Words, I began to realize, don’t mean much. People could tell a good story, lend a sympathetic ear to my struggles, but when it came to the true test of showing up, they fell short. I questioned whether my community had always been this way, and a part of me whispered “yes.” The truth, however, was that I never gave people the chance to prove they could show up. I was too busy investing my time, energy, and money into proving I could be there for others.

The more I sensed a lack of community, the more I replayed the words spoken to me, and they started sounding like empty promises. Empty words leave you feeling hollow because you realize there was no substance behind them.

In the midst of this realization, a simple mantra emerged: “Show up, it’s simple.” I began living by this idea that people do what they want and spend money on what matters to them. It’s a reality that’s hard to deny, and it reveals the authenticity or lack thereof in people’s intentions.

So, how do you show up? It starts with identifying if you consistently show up in the same way for all the people you consider a part of your community. Committing to friendships and relationships involves understanding the personalities of those you care about. It’s about deciding if that alignment is something you want to invest in, acknowledging that perfection isn’t a requirement but communication and understanding are essential.

As I navigate this journey of reevaluating my community, I’ve come to realize that true connections go beyond words; they are defined by actions, by showing up when it matters the most.

Five Tips on How to Show Up for Your Friends

1. Be Present, Online and Offline:

In a world that’s practically glued to screens, showing up means more than just physical presence. Respond to those texts, slide into their DMs, and don’t just double-tap, leave a comment! People are starting businesses and  side hustles and want your support. Aside from an online presence show up for the big moments, but don’t forget  the small ones either. The  connection is in the details.

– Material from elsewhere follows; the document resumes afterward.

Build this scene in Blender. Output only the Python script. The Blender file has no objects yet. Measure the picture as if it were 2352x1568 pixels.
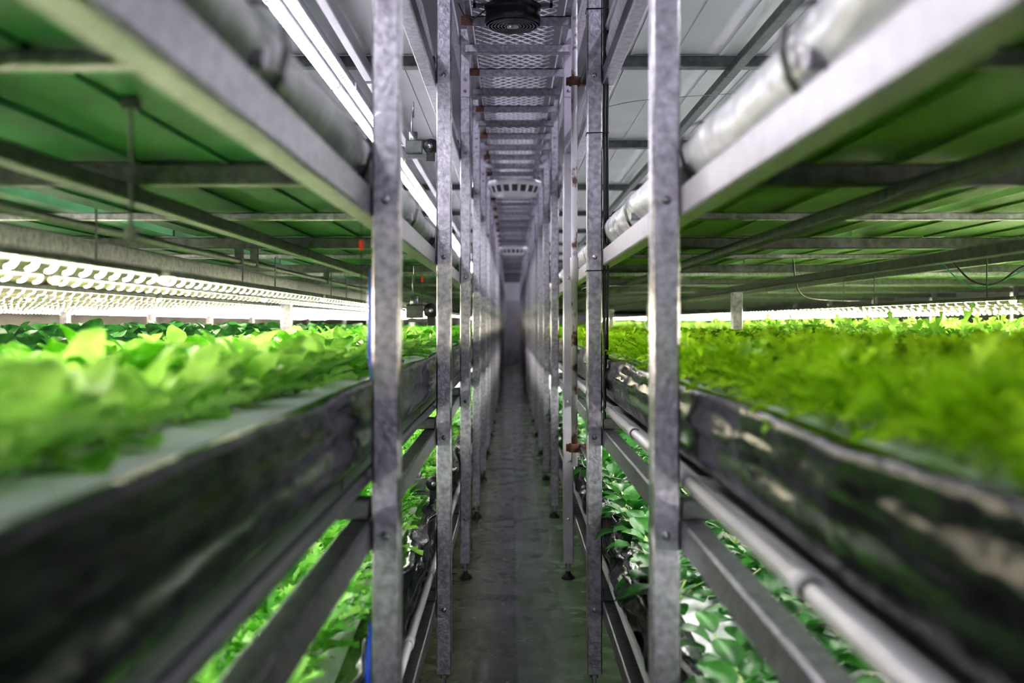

2. Prioritize Quality Time:

We’re all juggling a millions of  things. But when you carve out time for your friends and family, make it count. Plan activities you all like, remove the distractions, and soak up that quality time. It’s not about quantity; it’s about making memories that last.

3. Show Empathy:

Being the friend who just gets it and you don’t have  to explain much is a vaule that I think is underrated and so needed. When someone you care about is riding the emotional rollercoaster, be the one with the metaphorical tissues and chocolate. Listen, understand, and let them know you’re there. Your empathy is the glue that holds your friendship together. You don’t always have to know what to say because honestly we don’t have all the  answers to this crazy life.

4. Celebrate Their Wins:

Your friend just did a great thing? Pop the confetti! Attend their events, send them a congratulatory message, and genuinely marvel in their wins. True friendships are built on mutual celebrations.

5. Offer Support in the Trenches:

Life’s not always a party. When your girlfriend is facing the storm, be their sturdy umbrella. Offer help, lend a non-judgmental ear, or simply send a “I’ve got your back” message. Your support in tough times makes you a friend worth more than anything money can buy.